Clique aqui para ler a manifestação do presidente da OAB.

2 comentários:

Jean Pablo disse...

Já cheguei a conclusão que Exame da Ordem serve para controle de mercado e, sobretudo para atstar a incompetências das instituições de ensino que "pipocam" Brasil a fora. É dever do MEC fiscalizar e exigir a qualidade do curso. No entanto, o que se nota é a mercantilização do ensino e as exigências cada vez mais "flexibilizadas" como curso á distâncias, aulas reduzidas, etc.

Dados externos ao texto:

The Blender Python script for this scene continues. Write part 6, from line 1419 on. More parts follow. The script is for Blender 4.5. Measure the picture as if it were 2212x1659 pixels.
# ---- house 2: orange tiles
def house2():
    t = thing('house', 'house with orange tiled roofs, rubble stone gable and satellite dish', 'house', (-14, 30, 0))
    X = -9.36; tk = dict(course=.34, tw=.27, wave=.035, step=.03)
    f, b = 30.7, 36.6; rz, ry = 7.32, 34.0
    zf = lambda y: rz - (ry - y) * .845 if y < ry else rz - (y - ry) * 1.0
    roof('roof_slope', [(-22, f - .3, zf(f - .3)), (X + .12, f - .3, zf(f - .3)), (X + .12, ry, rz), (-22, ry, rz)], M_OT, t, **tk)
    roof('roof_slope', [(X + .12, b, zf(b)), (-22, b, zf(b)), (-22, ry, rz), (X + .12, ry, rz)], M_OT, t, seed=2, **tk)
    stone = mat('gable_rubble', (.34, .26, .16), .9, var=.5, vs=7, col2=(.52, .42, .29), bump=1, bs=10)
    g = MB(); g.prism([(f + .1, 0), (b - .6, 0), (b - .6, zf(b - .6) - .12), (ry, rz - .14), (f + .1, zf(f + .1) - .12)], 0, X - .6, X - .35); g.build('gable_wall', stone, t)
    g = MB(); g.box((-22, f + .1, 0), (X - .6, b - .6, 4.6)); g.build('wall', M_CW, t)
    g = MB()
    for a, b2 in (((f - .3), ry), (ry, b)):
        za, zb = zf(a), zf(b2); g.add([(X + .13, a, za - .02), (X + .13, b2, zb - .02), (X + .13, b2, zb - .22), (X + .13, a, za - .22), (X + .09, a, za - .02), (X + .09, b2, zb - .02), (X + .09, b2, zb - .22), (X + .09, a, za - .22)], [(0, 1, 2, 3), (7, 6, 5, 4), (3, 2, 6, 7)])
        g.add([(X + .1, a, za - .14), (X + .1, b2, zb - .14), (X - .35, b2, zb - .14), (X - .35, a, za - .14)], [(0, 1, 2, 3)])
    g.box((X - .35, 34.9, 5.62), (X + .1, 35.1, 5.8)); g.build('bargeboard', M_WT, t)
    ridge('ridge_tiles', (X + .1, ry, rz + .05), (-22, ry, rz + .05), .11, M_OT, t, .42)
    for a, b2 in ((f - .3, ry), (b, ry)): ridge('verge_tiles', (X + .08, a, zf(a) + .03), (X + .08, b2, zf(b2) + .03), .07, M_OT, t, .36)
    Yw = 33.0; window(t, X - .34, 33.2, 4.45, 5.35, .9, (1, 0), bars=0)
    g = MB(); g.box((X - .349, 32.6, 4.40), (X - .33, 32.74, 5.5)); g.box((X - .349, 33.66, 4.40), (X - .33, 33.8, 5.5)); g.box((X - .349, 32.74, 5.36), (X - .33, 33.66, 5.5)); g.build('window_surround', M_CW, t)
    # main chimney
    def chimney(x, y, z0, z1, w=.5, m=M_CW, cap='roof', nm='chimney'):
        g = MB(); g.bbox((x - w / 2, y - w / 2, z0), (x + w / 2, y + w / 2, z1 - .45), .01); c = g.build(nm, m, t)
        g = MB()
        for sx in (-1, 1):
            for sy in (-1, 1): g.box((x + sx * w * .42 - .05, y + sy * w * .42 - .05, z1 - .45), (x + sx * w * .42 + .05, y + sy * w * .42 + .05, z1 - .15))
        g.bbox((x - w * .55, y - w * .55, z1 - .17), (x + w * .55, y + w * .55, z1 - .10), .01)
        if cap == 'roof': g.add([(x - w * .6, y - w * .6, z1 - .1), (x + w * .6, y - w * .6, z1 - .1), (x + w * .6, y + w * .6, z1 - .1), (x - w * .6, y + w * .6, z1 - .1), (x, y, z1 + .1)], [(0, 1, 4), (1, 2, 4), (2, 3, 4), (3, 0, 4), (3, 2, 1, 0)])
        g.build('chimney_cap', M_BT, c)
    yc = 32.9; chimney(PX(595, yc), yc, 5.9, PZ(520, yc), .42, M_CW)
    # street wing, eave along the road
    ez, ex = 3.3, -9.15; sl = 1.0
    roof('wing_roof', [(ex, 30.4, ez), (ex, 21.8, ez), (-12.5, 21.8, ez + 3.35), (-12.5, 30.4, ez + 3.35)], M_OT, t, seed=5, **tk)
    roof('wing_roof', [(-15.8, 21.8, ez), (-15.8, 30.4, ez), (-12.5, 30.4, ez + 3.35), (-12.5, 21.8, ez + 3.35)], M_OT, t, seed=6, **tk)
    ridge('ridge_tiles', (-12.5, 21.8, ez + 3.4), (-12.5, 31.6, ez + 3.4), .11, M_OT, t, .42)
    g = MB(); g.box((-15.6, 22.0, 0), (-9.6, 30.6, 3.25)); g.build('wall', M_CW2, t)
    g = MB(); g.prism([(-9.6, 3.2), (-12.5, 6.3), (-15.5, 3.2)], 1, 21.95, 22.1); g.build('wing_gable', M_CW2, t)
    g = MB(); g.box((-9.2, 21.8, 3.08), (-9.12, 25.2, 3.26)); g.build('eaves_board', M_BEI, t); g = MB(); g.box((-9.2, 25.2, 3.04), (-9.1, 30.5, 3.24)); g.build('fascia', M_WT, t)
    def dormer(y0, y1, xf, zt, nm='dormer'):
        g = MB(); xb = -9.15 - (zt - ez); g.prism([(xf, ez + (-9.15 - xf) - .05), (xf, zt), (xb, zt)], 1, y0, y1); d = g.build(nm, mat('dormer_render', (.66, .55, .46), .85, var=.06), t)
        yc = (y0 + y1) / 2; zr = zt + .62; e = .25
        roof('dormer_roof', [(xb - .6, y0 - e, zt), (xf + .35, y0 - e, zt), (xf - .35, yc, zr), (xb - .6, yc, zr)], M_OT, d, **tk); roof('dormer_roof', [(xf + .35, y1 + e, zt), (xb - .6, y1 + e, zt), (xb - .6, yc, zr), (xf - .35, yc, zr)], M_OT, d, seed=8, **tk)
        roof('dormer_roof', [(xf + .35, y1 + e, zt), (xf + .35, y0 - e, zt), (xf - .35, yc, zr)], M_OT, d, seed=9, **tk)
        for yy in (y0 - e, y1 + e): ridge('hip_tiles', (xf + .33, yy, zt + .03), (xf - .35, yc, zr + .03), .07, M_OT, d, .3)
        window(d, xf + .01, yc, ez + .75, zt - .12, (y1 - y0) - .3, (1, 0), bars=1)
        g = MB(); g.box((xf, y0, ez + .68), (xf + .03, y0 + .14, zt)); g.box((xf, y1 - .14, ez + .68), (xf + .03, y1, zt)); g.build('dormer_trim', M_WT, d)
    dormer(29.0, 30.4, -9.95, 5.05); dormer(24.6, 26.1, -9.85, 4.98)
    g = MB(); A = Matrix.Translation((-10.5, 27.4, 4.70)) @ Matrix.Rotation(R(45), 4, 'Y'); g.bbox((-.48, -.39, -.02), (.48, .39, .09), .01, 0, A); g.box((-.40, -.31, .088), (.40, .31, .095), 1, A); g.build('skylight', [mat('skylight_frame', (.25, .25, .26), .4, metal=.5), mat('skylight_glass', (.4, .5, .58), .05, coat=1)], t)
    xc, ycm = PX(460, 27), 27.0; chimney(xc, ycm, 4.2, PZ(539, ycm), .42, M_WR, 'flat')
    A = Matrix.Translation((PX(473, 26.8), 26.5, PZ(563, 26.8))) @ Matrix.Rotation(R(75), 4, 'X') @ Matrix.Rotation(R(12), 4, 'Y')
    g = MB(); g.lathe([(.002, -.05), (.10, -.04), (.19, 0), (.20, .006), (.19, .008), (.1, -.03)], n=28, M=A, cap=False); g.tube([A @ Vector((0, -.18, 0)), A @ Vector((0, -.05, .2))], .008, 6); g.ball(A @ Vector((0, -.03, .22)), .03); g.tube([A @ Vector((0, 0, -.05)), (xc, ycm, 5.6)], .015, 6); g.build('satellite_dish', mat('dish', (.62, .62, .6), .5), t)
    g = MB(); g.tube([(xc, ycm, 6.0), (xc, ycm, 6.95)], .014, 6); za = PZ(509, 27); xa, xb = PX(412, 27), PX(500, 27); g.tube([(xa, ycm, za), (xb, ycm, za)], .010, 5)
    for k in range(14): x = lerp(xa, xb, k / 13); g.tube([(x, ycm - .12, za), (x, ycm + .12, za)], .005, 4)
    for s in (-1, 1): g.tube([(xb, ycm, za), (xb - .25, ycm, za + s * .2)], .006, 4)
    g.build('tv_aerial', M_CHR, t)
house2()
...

Se a preocupação do Sr. Ophir é com a qualidade dos advogados, que trate de exigir e auxiliar o MEC na fiscalização da qualidade do ensino, não permitindo a "venda parcelada em 05 anos" de diploma.

Yúdice Andrade disse...

Justiça seja feita, Jean: a OAB tem se esforçado por barrar a proliferação dos cursos jurídicos, desde a eclosão dessa insanidade, nos tempos de FHC. Mas nunca teve sucesso.
O OAB luta, p. ex., para que o parecer que ela obrigatoriamente tem que exarar a respeito de novos cursos seja vinculante, mas o MEC continua o recebendo como meramente opinativo. É uma briga de gigantes, com muitos interesses econômicos transitando em corredores de Brasília que lhes são altamente receptivos.